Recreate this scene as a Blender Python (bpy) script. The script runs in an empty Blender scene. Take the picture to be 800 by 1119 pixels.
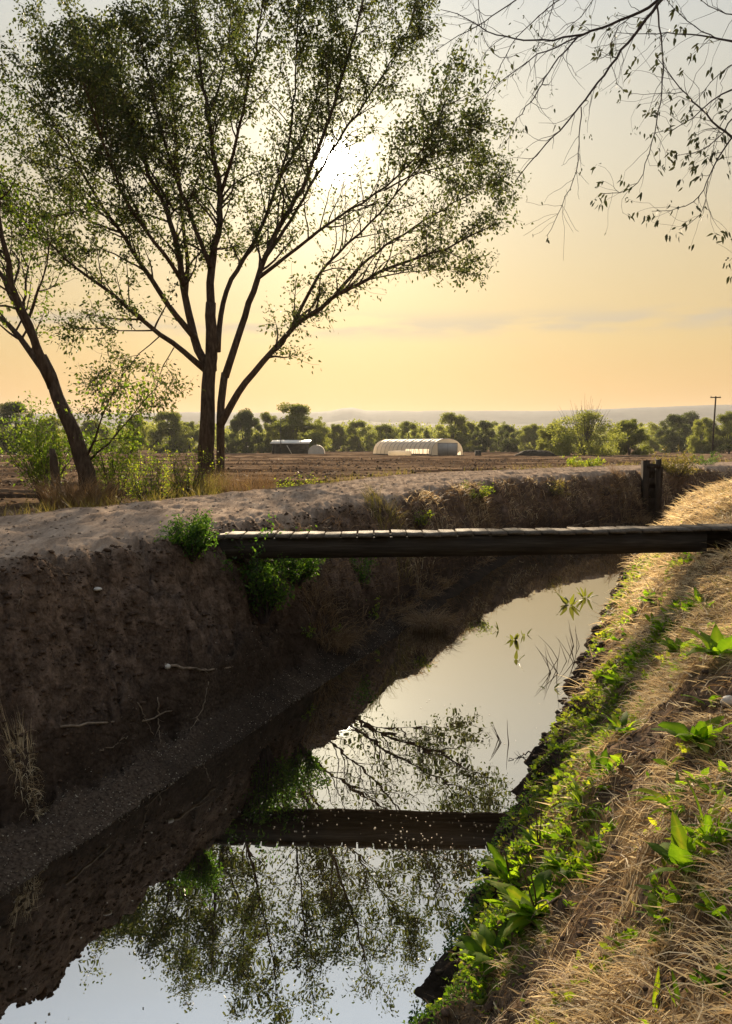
import bpy, math, random
import numpy as np

rng = np.random.default_rng(11)
random.seed(5)
SC = bpy.context.scene
COL = SC.collection

# ------------------------------------------------------------------ camera
CAM = np.array([0.0, 0.0, 3.0])
F, CX, CY, HZ = 840.0, 400.0, 559.5, 487.0
TILT = math.atan((CY - HZ) / F)
_fw = np.array([0, math.cos(TILT), -math.sin(TILT)])
_up = np.array([0, math.sin(TILT), math.cos(TILT)])
cam = bpy.data.objects.new('camera', bpy.data.cameras.new('camera'))
COL.objects.link(cam)
cam.location = CAM
cam.rotation_euler = (math.pi / 2 - TILT, 0, 0)
cam.data.sensor_fit = 'HORIZONTAL'
cam.data.sensor_width = 36.0
cam.data.lens = 36.0 * F / 800.0
cam.data.clip_start = 0.05
cam.data.clip_end = 20000
SC.camera = cam


def ray(x, y):
    d = _fw + np.array([1.0, 0, 0]) * (x - CX) / F + _up * (CY - y) / F
    return d


def P(x, y, Y):
    """The world point the photograph shows at pixel x, y when it stands Y metres ahead."""
    d = ray(x, y)
    return CAM + d * (Y / d[1])


# ------------------------------------------------------------------ noise
def _h(i, j, s):
    n = (i.astype(np.int64) * 374761393 + j.astype(np.int64) * 668265263 + s * 974711) & 0xFFFFFFFF
    n = ((n ^ (n >> 13)) * 1274126177) & 0xFFFFFFFF
    n = (n ^ (n >> 16)) & 0xFFFF
    return n / 65535.0


def vn(x, y, s=0):
    x = np.asarray(x, float); y = np.asarray(y, float)
    i = np.floor(x); j = np.floor(y)
    u = x - i; v = y - j
    u = u * u * u * (u * (u * 6 - 15) + 10); v = v * v * v * (v * (v * 6 - 15) + 10)
    a = _h(i, j, s); b = _h(i + 1, j, s); c = _h(i, j + 1, s); d = _h(i + 1, j + 1, s)
    return (a + (b - a) * u) * (1 - v) + (c + (d - c) * u) * v


def fbm(x, y, s=0, o=4, g=0.5):
    t = 0; a = 1.0; n = 0
    for k in range(o):
        t = t + a * (vn(x * 2 ** k + k * 17.3, y * 2 ** k - k * 9.1, s + k) - 0.5); n += a; a *= g
    return t / n * 2


def sstep(a, b, x):
    t = np.clip((x - a) / (b - a), 0, 1)
    return t * t * (3 - 2 * t)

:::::

DIRECTIVE -
Retype everything in the material word for word, minus pictures.

ANSWER TO THIS EXERCISE -
Recreate this scene as a Blender Python (bpy) script. The script runs in an empty Blender scene. Take the picture to be 800 by 1119 pixels.
import bpy, math, random
import numpy as np

rng = np.random.default_rng(11)
random.seed(5)
SC = bpy.context.scene
COL = SC.collection

# ------------------------------------------------------------------ camera
CAM = np.array([0.0, 0.0, 3.0])
F, CX, CY, HZ = 840.0, 400.0, 559.5, 487.0
TILT = math.atan((CY - HZ) / F)
_fw = np.array([0, math.cos(TILT), -math.sin(TILT)])
_up = np.array([0, math.sin(TILT), math.cos(TILT)])
cam = bpy.data.objects.new('camera', bpy.data.cameras.new('camera'))
COL.objects.link(cam)
cam.location = CAM
cam.rotation_euler = (math.pi / 2 - TILT, 0, 0)
cam.data.sensor_fit = 'HORIZONTAL'
cam.data.sensor_width = 36.0
cam.data.lens = 36.0 * F / 800.0
cam.data.clip_start = 0.05
cam.data.clip_end = 20000
SC.camera = cam


def ray(x, y):
    d = _fw + np.array([1.0, 0, 0]) * (x - CX) / F + _up * (CY - y) / F
    return d


def P(x, y, Y):
    """The world point the photograph shows at pixel x, y when it stands Y metres ahead."""
    d = ray(x, y)
    return CAM + d * (Y / d[1])


# ------------------------------------------------------------------ noise
def _h(i, j, s):
    n = (i.astype(np.int64) * 374761393 + j.astype(np.int64) * 668265263 + s * 974711) & 0xFFFFFFFF
    n = ((n ^ (n >> 13)) * 1274126177) & 0xFFFFFFFF
    n = (n ^ (n >> 16)) & 0xFFFF
    return n / 65535.0


def vn(x, y, s=0):
    x = np.asarray(x, float); y = np.asarray(y, float)
    i = np.floor(x); j = np.floor(y)
    u = x - i; v = y - j
    u = u * u * u * (u * (u * 6 - 15) + 10); v = v * v * v * (v * (v * 6 - 15) + 10)
    a = _h(i, j, s); b = _h(i + 1, j, s); c = _h(i, j + 1, s); d = _h(i + 1, j + 1, s)
    return (a + (b - a) * u) * (1 - v) + (c + (d - c) * u) * v


def fbm(x, y, s=0, o=4, g=0.5):
    t = 0; a = 1.0; n = 0
    for k in range(o):
        t = t + a * (vn(x * 2 ** k + k * 17.3, y * 2 ** k - k * 9.1, s + k) - 0.5); n += a; a *= g
    return t / n * 2


def sstep(a, b, x):
    t = np.clip((x - a) / (b - a), 0, 1)
    return t * t * (3 - 2 * t)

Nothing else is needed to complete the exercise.